Photo of experimenters taking an X-ray with an early Crookes tube apparatus, from the late 1800s. The Crookes x-ray tube is visible suspended at center. The upper man is examining the bones of his hand with a fluoroscope screen. The lower man is taking a radiograph of his hand with a photographic plate. The power source is an induction coil, seen at left, and the mechanism immediately to its right against the wall is a motor-operated ‘break wheel’ interrupter in the coil’s primary circuit. The large flat disk on the table is a rheostat (adjustable resistor) power control to adjust the primary current to the coil. Several spare Crookes X-ray tubes are seen in a rack on the wall. No precautions against radiation exposure are taken; its hazards were not known at the time.

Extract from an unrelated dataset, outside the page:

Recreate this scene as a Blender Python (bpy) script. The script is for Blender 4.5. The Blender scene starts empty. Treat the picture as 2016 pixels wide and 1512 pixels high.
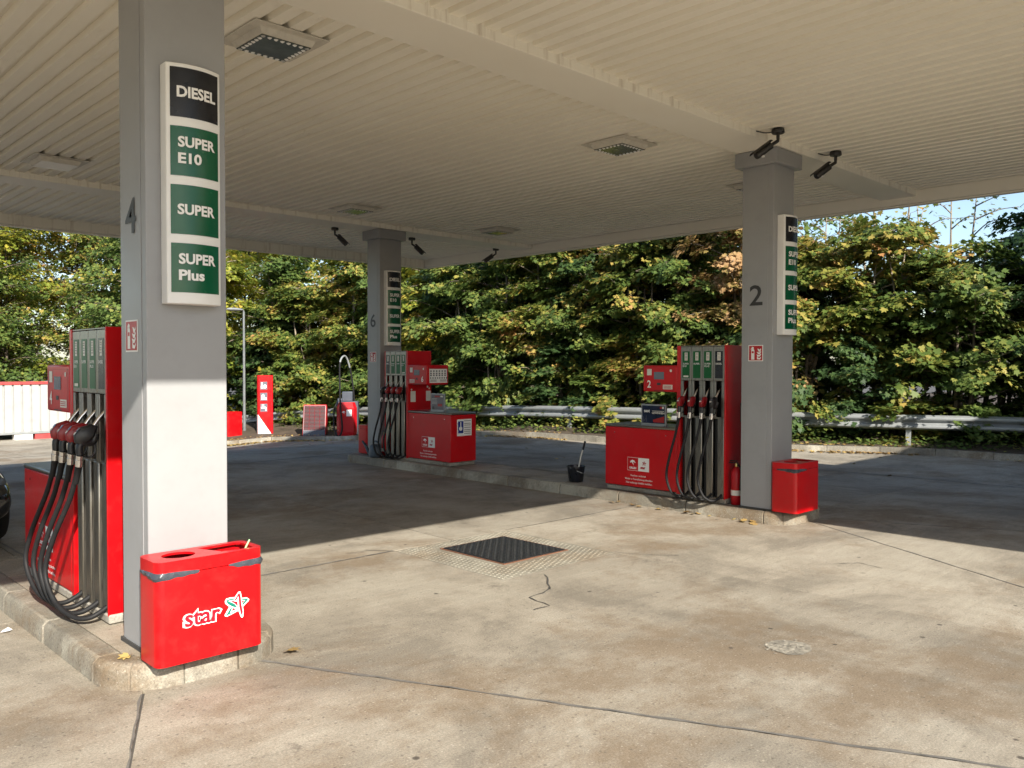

The Braun tube, this small early 1900 tube is in fact a cold Cathode Crookes tube with an internal mica screen covered with phosphorescent paint. The neck contains a glass diaphragm with a small 2mm hole to let only a tiny electron beam go through  (focus) which can be deflected by an (electro) magnet to produce a spot on the screen. 
Wehnelt CRT after Thomson ca 1930
This nice tube is the first demonstration CRT with a direct heated filament cathode and a Wehnelt cylinder for focussing the electron beam.This tube, probably imported from E Leybolds Nachfolger and sold by W Edwards and co London. Special is the fact that this tube has four static deflection plates. 
This from origin cold cathode Braun tube is equipped with two deflection plates to bent the beam electrostatically instead of magnetically as with the Braun tube. This tube became forerunner of the static CRT used in measuring equipment like the oscilloscope. The neck contains an aluminum diaphragm to form the beam.